POSSIBLE FOOD UNREST IN CENTRAL ASIA

Publication: Eurasia Daily Monitor Volume: 4 Issue: 170

Harvest yields below projected levels combined with rising prices have analysts watching events in Central Asia, wondering if increased food prices might trigger civic protests.

Poor weather has combined with the U.S. demand for ethanol bio-fuel to affect global grain prices. Because the United States exports most of the world’s maize, its price has doubled in the past 10 months, while wheat prices have risen about 50%. As Central Asia slowly integrates into the global market, its economies are increasingly less immune to such factors; in June U.S. and European wheat prices reached their highest levels in more than a decade.

Kazakhstan, however, again differs from its neighbors, projecting its autumn harvest to possibly reach a record-setting 20 million tons, according to Minister of Agriculture Akhmedzhan Yessimov. These estimates top the Ministry of Agriculture’s previous forecasts of 17.8 million tons, of which domestic use consumes approximately 10 million tons (AgriMarket.info, September 10). Yessimov noted that the bumper harvest would allow Kazakhstan to export up to nine million tons of grain when harvesting ends later this month (Kazinform, September 10).
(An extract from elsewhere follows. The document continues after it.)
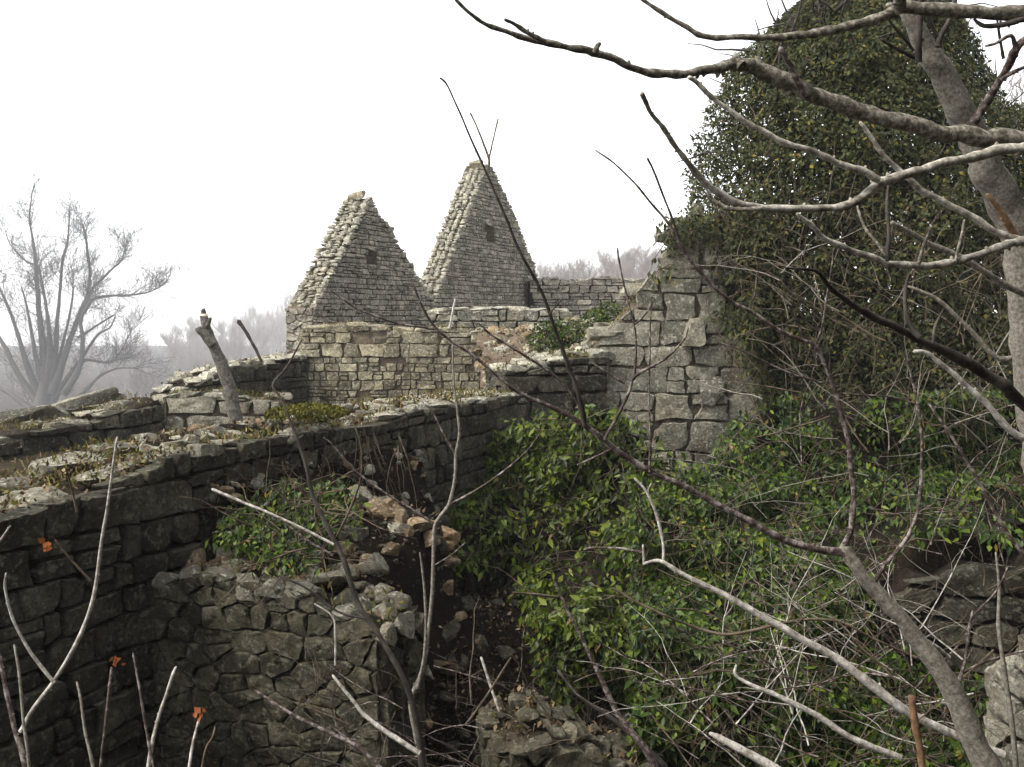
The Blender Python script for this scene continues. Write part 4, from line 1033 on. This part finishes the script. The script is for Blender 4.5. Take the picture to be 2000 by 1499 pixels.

Despite such optimistic projections, however, the Kazakh economy has not been immune to the global increase in grain prices. Consequently, the Kazakh parliament has been tasked with producing legislation by October 1 to protect the most vulnerable parts of the population from an increase in bread prices.

Deputy Minister of Agriculture Akylbek Kurishbaev told the legislative assembly that, as Kazakh grains prices are now set by the market, an unexpected drop in global grain reserves failed to match rising consumption, producing market unrest, which specialists estimate will produce price increases for one ton of grain of between $90-160. On September 10 Kurishbaev’s ministry announced that bread prices would rise an average of 5-7 tenge (about five cents) later in the month. Kurishbaev hastened to assure legislators that, despite the increases, the price of a loaf of bread remained relatively low in Kazakhstan, compared with its post-Soviet neighbors, averaging 30 cents versus 51 cents in Georgia, 52 cents in Russia, and 57 cents in Belarus, and that one benefit of rising prices was that agrarian workers would receive better wages.

Kazakhstan is the world’s sixth-largest grain exporter, selling primarily to its Central Asian neighbors Kyrgyzstan, Tajikistan, Turkmenistan, and Uzbekistan. Most ominously for its neighbors, Kazakhstan has announced that it will shortly begin to charge market rates for grain exports, ending a subsidized program that dates back to the Soviet era.

Kazakh inflation has produced a more stressful situation in Tajikistan, which has seen prices for a 50-kilogram sack of flour soar from $25 a week ago to $32, an amount nearly equivalent to the average monthly wage (RFE/RL, September 11). Since the beginning of July prices for wheat, flour, and bread in Tajikistan have risen 50%.

In Uzbekistan swift food price increases have reportedly led to civil unrest in the Ferghana Valley, where authorities initially attempted to restrain prices, causing merchants to complain (RFE/RL, September 3).

As is so often the case, however, difficulties in Central Asia present an opportunity for Russia to supplement indigenous grain production, as farming is still heavily subsidized by the state. The subsidies to Russia’s agricultural producers continue to be the country’s main obstacle to World Trade Organization membership, but the Kremlin’s goal to join the global organization may be delayed by the political advantages achieved by shoring up a friendly state. According to Andrei Grozin, director of the Central Asia and Kazakhstan Department of the CIS Countries Instituted, “If the food crisis spins out of control, there is a high probability that Russia will provide aid to Uzbekistan” (Nezavisimaya gazeta, September 12).

Further east, in an effort to quell potential unrest, on September 11 Kyrgyz Prime Minister Almazbek Atambaev signed a government decree abolishing the value-added tax on grain importers, flour producers, bakers, and traders whose annual income is less than $132,000, a decree that exempts nearly all involved in the grain trade even as it contributes to the treasury’s income shortfall.

The long-term social implications of the food price increases are ominous, and not only for Central Asia. The United Nations World Food Program estimates that about 850 million people of the world’s estimated six billion inhabitants are already undernourished, a situation that will be exacerbated by the fact that the price of food aid has increased 20% in just a year. On September 13 Italian consumer groups staged a one-day boycott of pasta sales over price increases.

Unless the regional governments swiftly intervene, the consequences of rising food prices in Central Asia are likely to be more profound than a one-day boycott. Dosym Satpayev, director of the Risk Appraisal Group, said, “Whether it wants to or not, Kazakhstan may become the detonator for increased social tension in the region” (Nezavisimaya gazeta, September 12). Empires have fallen for less.